## Your objective
Below is a listing; write it out exactly and drop any images from it.

----- Exercise materials

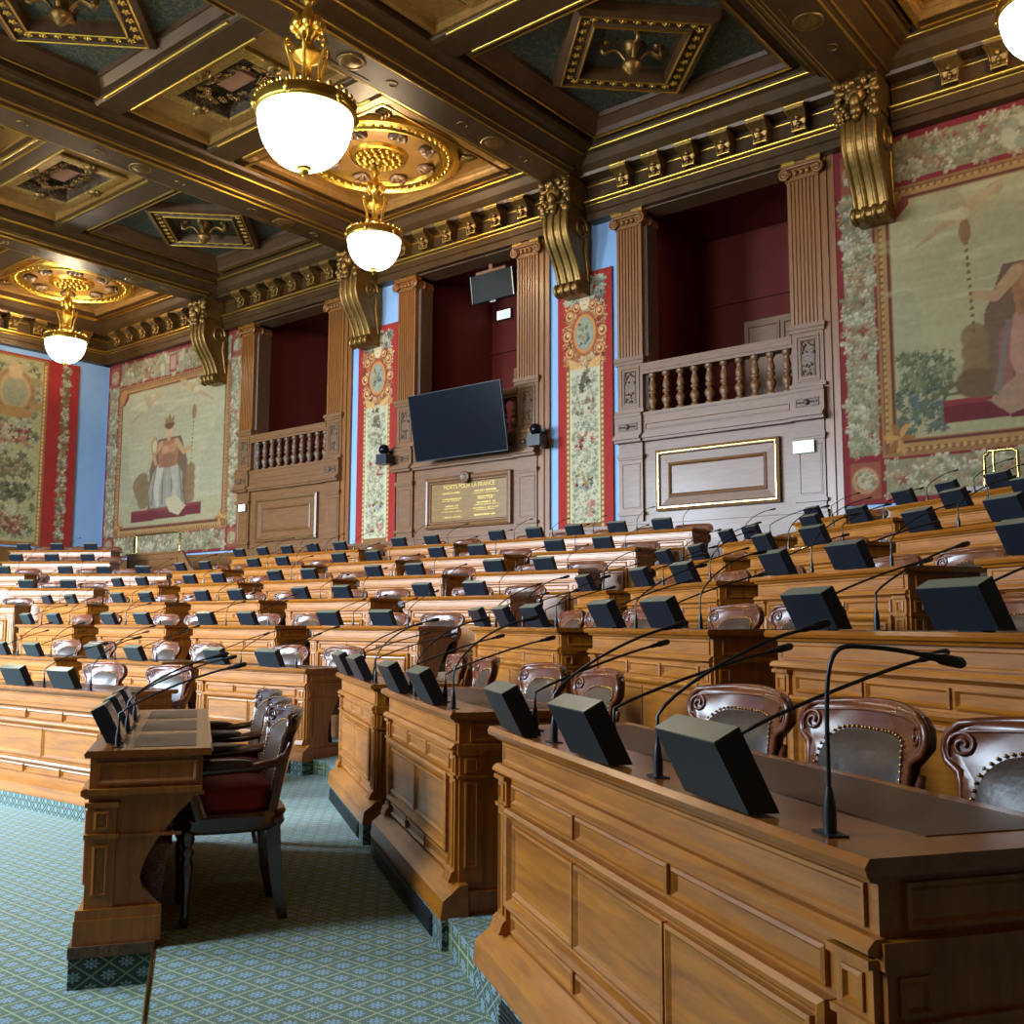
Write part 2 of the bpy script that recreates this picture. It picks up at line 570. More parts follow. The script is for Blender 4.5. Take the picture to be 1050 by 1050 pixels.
# ------------------------------------------------------------------ ceiling
b = MB(); b.box(XL - .3, XR + .3, YF - .3, YB + .3, 11.0, 11.25)
structure('ceiling', b, M['coffer'])
BEAMX = [-5.4, -11.33, -17.27, -23.2, 0.53]
ZB = 10.15
half = [(.30, ZB), (.30, ZB + .03), (.36, ZB + .06), (.40, ZB + .06), (.42, ZB + .15), (.60, ZB + .27), (.64, ZB + .27), (.66, ZB + .33), (.80, ZB + .36), (.84, ZB + .42), (.84, 11.0)]
beam_poly = [(-x, z) for x, z in half[::-1]] + half
for i, bx in enumerate(BEAMX):
    b = MB()
    b.prism([(bx + x, z) for x, z in beam_poly], 'y', YF + .1, 15.9)
    o = structure('trim_ceiling_beam', b, M['beam'])
    b = MB()
    for sx in (-1, 1):
        for (dx, z, r) in ((.31, ZB + .02, .022), (.41, ZB + .075, .018), (.65, ZB + .29, .026)):
            b.tube([(bx + sx * dx, YF + .2, z), (bx + sx * dx, 15.3, z)], r, 6)
    g = b.build('gilt_bead', M['gold'], o)
    b = MB()       # low relief on the beam's underside: round boss and flanking scrolls, one set in each bay
    for yc in (13.4, 10.0, 6.9, 3.6):
        b.lathe([(.23, 0), (.22, -.018), (.19, -.02), (.17, -.008), (.15, -.012), (.13, -.03), (.03, -.035)], bx, yc, ZB, 24)
        for s in (-1, 1):
            pts = []
            for q in range(14):
                a = q / 13 * 1.6 * PI
                rr = .13 * (1 - q / 18)
                pts.append((bx + rr * math.sin(a), yc + s * (.75 + .12 - rr * math.cos(a)), ZB - .002))
            b.tube(pts, .012, 6)
            b.tube([(bx - .2, yc + s * .55, ZB - .002), (bx - .2, yc + s * .35, ZB - .002), (bx - .24, yc, ZB - .002)], .008, 5)
    b.build('scroll_relief', M['oldgold'], o)
CROSSY = [(11.18, .30), (8.83, .26), (4.95, .3)]
for cy, hw in CROSSY:
    for i in range(len(BEAMX)):
        xs_ = sorted(BEAMX)
    spans = [(XL, -23.2)] + [(a, c) for a, c in zip(sorted(BEAMX)[:-1], sorted(BEAMX)[1:])]
    for (a, c) in spans:
        x0 = a + (.84 if a > XL else 0); x1 = c - .84
        z = 10.55
        hp = [(hw * .8, z), (hw, z + .03), (hw + .02, z + .06), (hw + .02, 11.0)]
        b = MB()
        b.prism([(cy - y, zz) for y, zz in hp[::-1]] + [(cy + y, zz) for y, zz in hp], 'x', x0, x1)
        o = structure('trim_ceiling_crossbeam', b, M['beam'])
        b = MB()
        for s in (-1, 1):
            b.tube([(x0 + .35, cy + s * hw, z + .02), (x1 - .35, cy + s * hw, z + .02)], .032, 6)
        b.build('gilt_bead', M['gold'], o)

def up(cx, cy, z):      # maps (u, v, h) to a ceiling panel seen from below: h counts downward
    return lambda u, v, h: (cx + u, cy - v, z - h)

def flower(b, x, y, z, r, petals=6):
    b.ball((x, y, z), r * .38, 6, 4)
    for k in range(petals):
        a = 2 * PI * k / petals
        b.ball((x + r * .62 * math.cos(a), y + r * .62 * math.sin(a), z), r * .36, 6, 3, sz=.6)

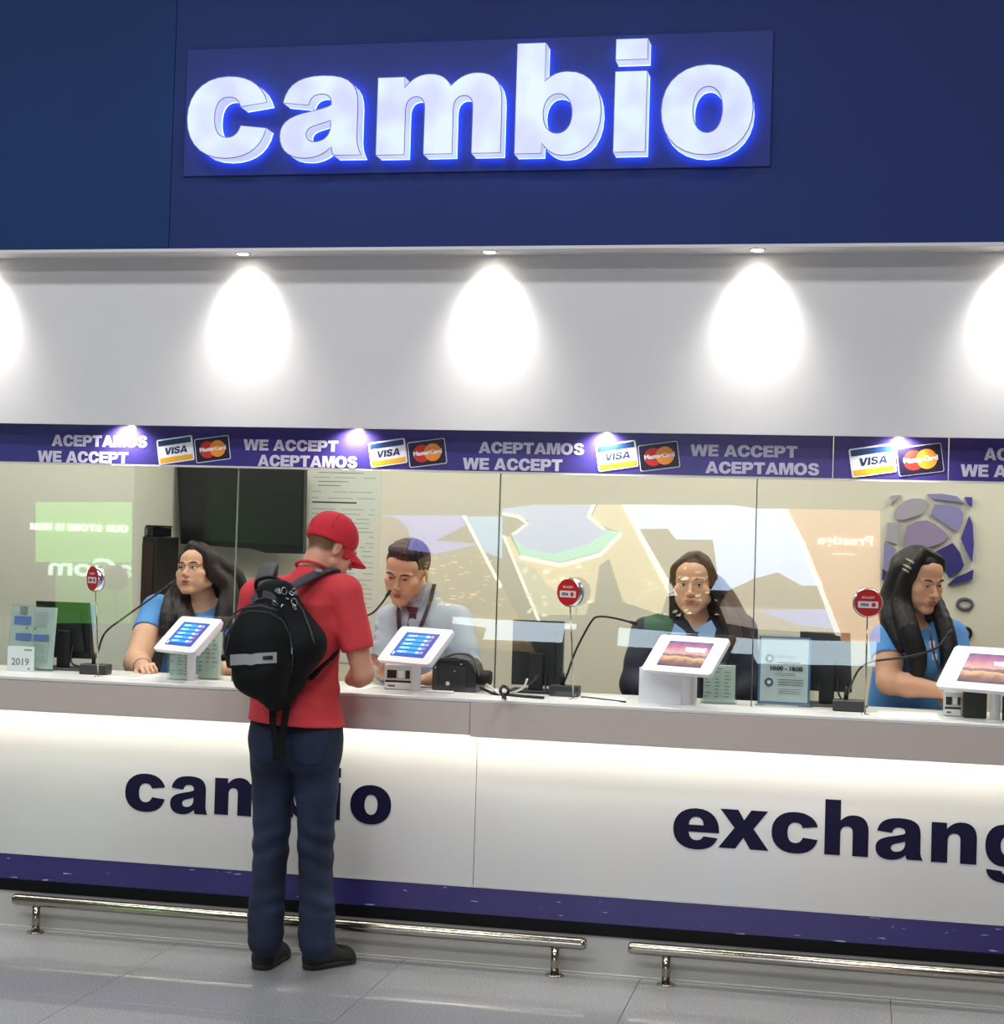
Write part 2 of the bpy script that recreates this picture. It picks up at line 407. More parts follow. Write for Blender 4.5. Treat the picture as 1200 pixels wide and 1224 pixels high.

----------

## Answer to this problem
Write part 2 of the bpy script that recreates this picture. It picks up at line 570. More parts follow. The script is for Blender 4.5. Take the picture to be 1050 by 1050 pixels.
# ------------------------------------------------------------------ ceiling
b = MB(); b.box(XL - .3, XR + .3, YF - .3, YB + .3, 11.0, 11.25)
structure('ceiling', b, M['coffer'])
BEAMX = [-5.4, -11.33, -17.27, -23.2, 0.53]
ZB = 10.15
half = [(.30, ZB), (.30, ZB + .03), (.36, ZB + .06), (.40, ZB + .06), (.42, ZB + .15), (.60, ZB + .27), (.64, ZB + .27), (.66, ZB + .33), (.80, ZB + .36), (.84, ZB + .42), (.84, 11.0)]
beam_poly = [(-x, z) for x, z in half[::-1]] + half
for i, bx in enumerate(BEAMX):
    b = MB()
    b.prism([(bx + x, z) for x, z in beam_poly], 'y', YF + .1, 15.9)
    o = structure('trim_ceiling_beam', b, M['beam'])
    b = MB()
    for sx in (-1, 1):
        for (dx, z, r) in ((.31, ZB + .02, .022), (.41, ZB + .075, .018), (.65, ZB + .29, .026)):
            b.tube([(bx + sx * dx, YF + .2, z), (bx + sx * dx, 15.3, z)], r, 6)
    g = b.build('gilt_bead', M['gold'], o)
    b = MB()       # low relief on the beam's underside: round boss and flanking scrolls, one set in each bay
    for yc in (13.4, 10.0, 6.9, 3.6):
        b.lathe([(.23, 0), (.22, -.018), (.19, -.02), (.17, -.008), (.15, -.012), (.13, -.03), (.03, -.035)], bx, yc, ZB, 24)
        for s in (-1, 1):
            pts = []
            for q in range(14):
                a = q / 13 * 1.6 * PI
                rr = .13 * (1 - q / 18)
                pts.append((bx + rr * math.sin(a), yc + s * (.75 + .12 - rr * math.cos(a)), ZB - .002))
            b.tube(pts, .012, 6)
            b.tube([(bx - .2, yc + s * .55, ZB - .002), (bx - .2, yc + s * .35, ZB - .002), (bx - .24, yc, ZB - .002)], .008, 5)
    b.build('scroll_relief', M['oldgold'], o)
CROSSY = [(11.18, .30), (8.83, .26), (4.95, .3)]
for cy, hw in CROSSY:
    for i in range(len(BEAMX)):
        xs_ = sorted(BEAMX)
    spans = [(XL, -23.2)] + [(a, c) for a, c in zip(sorted(BEAMX)[:-1], sorted(BEAMX)[1:])]
    for (a, c) in spans:
        x0 = a + (.84 if a > XL else 0); x1 = c - .84
        z = 10.55
        hp = [(hw * .8, z), (hw, z + .03), (hw + .02, z + .06), (hw + .02, 11.0)]
        b = MB()
        b.prism([(cy - y, zz) for y, zz in hp[::-1]] + [(cy + y, zz) for y, zz in hp], 'x', x0, x1)
        o = structure('trim_ceiling_crossbeam', b, M['beam'])
        b = MB()
        for s in (-1, 1):
            b.tube([(x0 + .35, cy + s * hw, z + .02), (x1 - .35, cy + s * hw, z + .02)], .032, 6)
        b.build('gilt_bead', M['gold'], o)

def up(cx, cy, z):      # maps (u, v, h) to a ceiling panel seen from below: h counts downward
    return lambda u, v, h: (cx + u, cy - v, z - h)

def flower(b, x, y, z, r, petals=6):
    b.ball((x, y, z), r * .38, 6, 4)
    for k in range(petals):
        a = 2 * PI * k / petals
        b.ball((x + r * .62 * math.cos(a), y + r * .62 * math.sin(a), z), r * .36, 6, 3, sz=.6)

Write part 2 of the bpy script that recreates this picture. It picks up at line 407. More parts follow. Write for Blender 4.5. Treat the picture as 1200 pixels wide and 1224 pixels high.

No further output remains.